• **GIVEN INSTRUCTION**
Copy each of the entries below faithfully, setting aside any pictures.

• **EXERCISE MATERIALS**
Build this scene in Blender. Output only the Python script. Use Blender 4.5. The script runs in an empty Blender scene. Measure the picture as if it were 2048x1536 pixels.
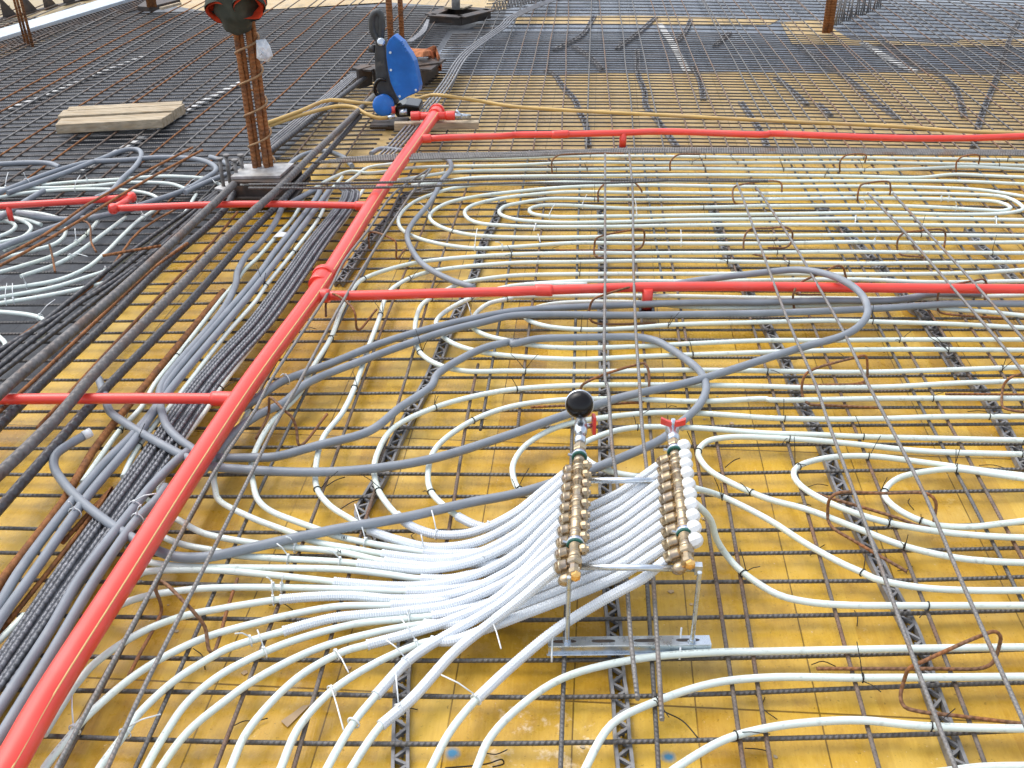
import bpy, math, random
from mathutils import Vector, Matrix
random.seed(7)
C = bpy.context.scene.collection
S = bpy.context.scene

# ------------------------------------------------------------------ camera, sky, sun, exposure
F = 2100.0
PITCH, YAW, ROLL = 0.516983425, -0.0674174027, -0.00215636962
KD, SKEW = 0.0534189944, 0.0716250270
CAMZ = 1.68
def basis():
    f = Vector((math.sin(YAW)*math.cos(PITCH), math.cos(YAW)*math.cos(PITCH), -math.sin(PITCH)))
    r = Vector((math.cos(YAW), -math.sin(YAW), 0)); u = r.cross(f)
    c, s = math.cos(ROLL), math.sin(ROLL)
    return c*r+s*u, -s*r+c*u, f
RT, UP, FW = basis()
cam = bpy.data.cameras.new('camera'); co = bpy.data.objects.new('camera', cam); C.objects.link(co)
cam.sensor_width = 36; cam.lens = F/2048*36; cam.clip_end = 500; cam.clip_start = .05
m = Matrix((RT, UP, -FW)).transposed().to_4x4(); m.translation = (0, 0, CAMZ); co.matrix_world = m
S.camera = co

SUN_EL, SUN_AZ = math.radians(62), math.radians(-62)      # azimuth from +Y towards +X
w = bpy.data.worlds.new("World"); S.world = w; w.use_nodes = True
nt = w.node_tree; bg = nt.nodes['Background']
sky = nt.nodes.new('ShaderNodeTexSky'); sky.sky_type = 'NISHITA'; sky.sun_disc = False
sky.sun_elevation = SUN_EL; sky.sun_rotation = SUN_AZ; sky.dust_density = 3.0; sky.air_density = 1.0; sky.ozone_density = 1.0
hs = nt.nodes.new('ShaderNodeHueSaturation'); hs.inputs['Saturation'].default_value = .45      # thin cloud: a paler sky
nt.links.new(sky.outputs[0], hs.inputs['Color']); nt.links.new(hs.outputs[0], bg.inputs[0]); bg.inputs[1].default_value = 0.15
sl = bpy.data.lights.new('sun', 'SUN'); sl.energy = 0.5; sl.angle = math.radians(60); sl.color = (1, .96, .9)
so = bpy.data.objects.new('sun', sl); C.objects.link(so)
d = Vector((math.sin(SUN_AZ)*math.cos(SUN_EL), math.cos(SUN_AZ)*math.cos(SUN_EL), math.sin(SUN_EL)))
so.rotation_euler = d.to_track_quat('Z', 'Y').to_euler()
S.view_settings.view_transform = 'Standard'; S.view_settings.look = 'None'
S.view_settings.exposure = 1.02; S.view_settings.gamma = 1

# ------------------------------------------------------------------ pixel of the photograph -> point of the building site
def at(x, y, z=0.03):
    v = RT*(x-1024) - UP*(y-768) + FW*F
    t = (z-CAMZ)/v.z
    return Vector((v.x*t, v.y*t, z))
def warp(X, Y, z):                       # the photo's lens bends straight bars a little: lay the mesh with that same bow
    p = Vector((X, Y+SKEW*X, z-CAMZ)); a, b, c = p.dot(RT), p.dot(UP), p.dot(FW)
    if c < .05: return Vector((X, Y+SKEW*X, z))
    ux, uy = F*a/c/1280, -F*b/c/1280
    ru = math.hypot(ux, uy); r = ru
    for _ in range(12): r = ru/(1+KD*min(r, 1.6)**2)
    k = r/ru if ru > 1e-6 else 1
    return at(1024+ux*k*1280, 768+uy*k*1280, z)
def px(spec, z):
    """'rc x,y[,z_mm] x,y | rc ...' : r, c = tile of the photo enlarged four times"""
    out = []
    for seg in spec.split('|'):
        t = seg.split()
        if t[0] == 'F':
            for q in t[1:]:
                n = [float(v) for v in q.split(',')]; out.append(at(n[0], n[1], n[2]/1000 if len(n) > 2 else z))
            continue
        r, c = int(t[0][0]), int(t[0][1])
        for q in t[1:]:
            n = [float(v) for v in q.split(',')]
            out.append(at(c*512+n[0]/4, r*384+n[1]/4, n[2]/1000 if len(n) > 2 else z))
    return out

# ------------------------------------------------------------------ mesh helpers
def smooth_path(P, step):
    P = [Vector(p) for p in P]
    if len(P) < 3:
        n = max(1, int((P[1]-P[0]).length/step)); return [P[0].lerp(P[1], i/n) for i in range(n+1)]
    Q = [2*P[0]-P[1]] + P + [2*P[-1]-P[-2]]
    out = []
    for i in range(1, len(Q)-2):
        p0, p1, p2, p3 = Q[i-1:i+3]
        t0 = 0; t1 = t0+max((p1-p0).length, 1e-5)**.5; t2 = t1+max((p2-p1).length, 1e-5)**.5; t3 = t2+max((p3-p2).length, 1e-5)**.5
        n = max(1, int(math.ceil((p2-p1).length/step)))
        for j in range(n):
            t = t1+(t2-t1)*j/n
            A1 = p0*((t1-t)/(t1-t0))+p1*((t-t0)/(t1-t0)); A2 = p1*((t2-t)/(t2-t1))+p2*((t-t1)/(t2-t1)); A3 = p2*((t3-t)/(t3-t2))+p3*((t-t2)/(t3-t2))
            B1 = A1*((t2-t)/(t2-t0))+A2*((t-t0)/(t2-t0)); B2 = A2*((t3-t)/(t3-t1))+A3*((t-t1)/(t3-t1))
            out.append(B1*((t2-t)/(t2-t1))+B2*((t-t1)/(t2-t1)))
    out.append(P[-1]); return out
def run_on(P, ln=1.1):                   # a pipe or bar that leaves the photo goes on a little way beyond it
    def out(p):
        v = p-Vector((0, 0, CAMZ)); c = v.dot(FW); x, y = 1024+F*v.dot(RT)/c, 768-F*v.dot(UP)/c
        return x < -1 or x > 2049 or y > 1537
    P = [Vector(p) for p in P]
    for end in (0, -1):
        a, b = (P[0], P[1]) if end == 0 else (P[-1], P[-2])
        if out(a):
            d = a-b; d.z = 0
            if d.length < 1e-6: continue
            d.normalize()
            for q in (.35, .7, 1.0):
                n = a+d*ln*q
                if (n-Vector((0, 0, CAMZ))).dot(FW) < .5: break
                P.insert(0, n) if end == 0 else P.append(n)
    return P
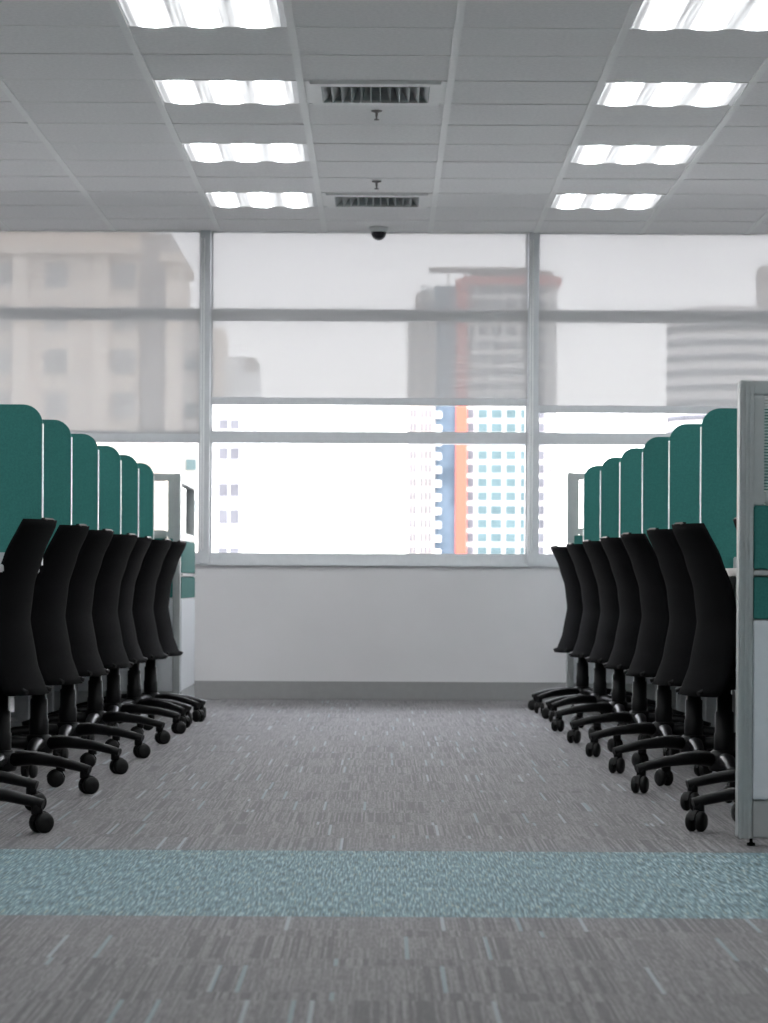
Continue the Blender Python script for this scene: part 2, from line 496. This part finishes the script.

• **FULL SOLUTION**
Build this scene in Blender. Output only the Python script. Use Blender 4.5. The script runs in an empty Blender scene. Measure the picture as if it were 2048x1536 pixels.
import bpy, math, random
from mathutils import Vector, Matrix
random.seed(7)
C = bpy.context.scene.collection
S = bpy.context.scene

# ------------------------------------------------------------------ camera, sky, sun, exposure
F = 2100.0
PITCH, YAW, ROLL = 0.516983425, -0.0674174027, -0.00215636962
KD, SKEW = 0.0534189944, 0.0716250270
CAMZ = 1.68
def basis():
    f = Vector((math.sin(YAW)*math.cos(PITCH), math.cos(YAW)*math.cos(PITCH), -math.sin(PITCH)))
    r = Vector((math.cos(YAW), -math.sin(YAW), 0)); u = r.cross(f)
    c, s = math.cos(ROLL), math.sin(ROLL)
    return c*r+s*u, -s*r+c*u, f
RT, UP, FW = basis()
cam = bpy.data.cameras.new('camera'); co = bpy.data.objects.new('camera', cam); C.objects.link(co)
cam.sensor_width = 36; cam.lens = F/2048*36; cam.clip_end = 500; cam.clip_start = .05
m = Matrix((RT, UP, -FW)).transposed().to_4x4(); m.translation = (0, 0, CAMZ); co.matrix_world = m
S.camera = co

SUN_EL, SUN_AZ = math.radians(62), math.radians(-62)      # azimuth from +Y towards +X
w = bpy.data.worlds.new("World"); S.world = w; w.use_nodes = True
nt = w.node_tree; bg = nt.nodes['Background']
sky = nt.nodes.new('ShaderNodeTexSky'); sky.sky_type = 'NISHITA'; sky.sun_disc = False
sky.sun_elevation = SUN_EL; sky.sun_rotation = SUN_AZ; sky.dust_density = 3.0; sky.air_density = 1.0; sky.ozone_density = 1.0
hs = nt.nodes.new('ShaderNodeHueSaturation'); hs.inputs['Saturation'].default_value = .45      # thin cloud: a paler sky
nt.links.new(sky.outputs[0], hs.inputs['Color']); nt.links.new(hs.outputs[0], bg.inputs[0]); bg.inputs[1].default_value = 0.15
sl = bpy.data.lights.new('sun', 'SUN'); sl.energy = 0.5; sl.angle = math.radians(60); sl.color = (1, .96, .9)
so = bpy.data.objects.new('sun', sl); C.objects.link(so)
d = Vector((math.sin(SUN_AZ)*math.cos(SUN_EL), math.cos(SUN_AZ)*math.cos(SUN_EL), math.sin(SUN_EL)))
so.rotation_euler = d.to_track_quat('Z', 'Y').to_euler()
S.view_settings.view_transform = 'Standard'; S.view_settings.look = 'None'
S.view_settings.exposure = 1.02; S.view_settings.gamma = 1

# ------------------------------------------------------------------ pixel of the photograph -> point of the building site
def at(x, y, z=0.03):
    v = RT*(x-1024) - UP*(y-768) + FW*F
    t = (z-CAMZ)/v.z
    return Vector((v.x*t, v.y*t, z))
def warp(X, Y, z):                       # the photo's lens bends straight bars a little: lay the mesh with that same bow
    p = Vector((X, Y+SKEW*X, z-CAMZ)); a, b, c = p.dot(RT), p.dot(UP), p.dot(FW)
    if c < .05: return Vector((X, Y+SKEW*X, z))
    ux, uy = F*a/c/1280, -F*b/c/1280
    ru = math.hypot(ux, uy); r = ru
    for _ in range(12): r = ru/(1+KD*min(r, 1.6)**2)
    k = r/ru if ru > 1e-6 else 1
    return at(1024+ux*k*1280, 768+uy*k*1280, z)
def px(spec, z):
    """'rc x,y[,z_mm] x,y | rc ...' : r, c = tile of the photo enlarged four times"""
    out = []
    for seg in spec.split('|'):
        t = seg.split()
        if t[0] == 'F':
            for q in t[1:]:
                n = [float(v) for v in q.split(',')]; out.append(at(n[0], n[1], n[2]/1000 if len(n) > 2 else z))
            continue
        r, c = int(t[0][0]), int(t[0][1])
        for q in t[1:]:
            n = [float(v) for v in q.split(',')]
            out.append(at(c*512+n[0]/4, r*384+n[1]/4, n[2]/1000 if len(n) > 2 else z))
    return out

# ------------------------------------------------------------------ mesh helpers
def smooth_path(P, step):
    P = [Vector(p) for p in P]
    if len(P) < 3:
        n = max(1, int((P[1]-P[0]).length/step)); return [P[0].lerp(P[1], i/n) for i in range(n+1)]
    Q = [2*P[0]-P[1]] + P + [2*P[-1]-P[-2]]
    out = []
    for i in range(1, len(Q)-2):
        p0, p1, p2, p3 = Q[i-1:i+3]
        t0 = 0; t1 = t0+max((p1-p0).length, 1e-5)**.5; t2 = t1+max((p2-p1).length, 1e-5)**.5; t3 = t2+max((p3-p2).length, 1e-5)**.5
        n = max(1, int(math.ceil((p2-p1).length/step)))
        for j in range(n):
            t = t1+(t2-t1)*j/n
            A1 = p0*((t1-t)/(t1-t0))+p1*((t-t0)/(t1-t0)); A2 = p1*((t2-t)/(t2-t1))+p2*((t-t1)/(t2-t1)); A3 = p2*((t3-t)/(t3-t2))+p3*((t-t2)/(t3-t2))
            B1 = A1*((t2-t)/(t2-t0))+A2*((t-t0)/(t2-t0)); B2 = A2*((t3-t)/(t3-t1))+A3*((t-t1)/(t3-t1))
            out.append(B1*((t2-t)/(t2-t1))+B2*((t-t1)/(t2-t1)))
    out.append(P[-1]); return out
def run_on(P, ln=1.1):                   # a pipe or bar that leaves the photo goes on a little way beyond it
    def out(p):
        v = p-Vector((0, 0, CAMZ)); c = v.dot(FW); x, y = 1024+F*v.dot(RT)/c, 768-F*v.dot(UP)/c
        return x < -1 or x > 2049 or y > 1537
    P = [Vector(p) for p in P]
    for end in (0, -1):
        a, b = (P[0], P[1]) if end == 0 else (P[-1], P[-2])
        if out(a):
            d = a-b; d.z = 0
            if d.length < 1e-6: continue
            d.normalize()
            for q in (.35, .7, 1.0):
                n = a+d*ln*q
                if (n-Vector((0, 0, CAMZ))).dot(FW) < .5: break
                P.insert(0, n) if end == 0 else P.append(n)
    return P
Continue the Blender Python script for this scene: part 2, from line 496. This part finishes the script.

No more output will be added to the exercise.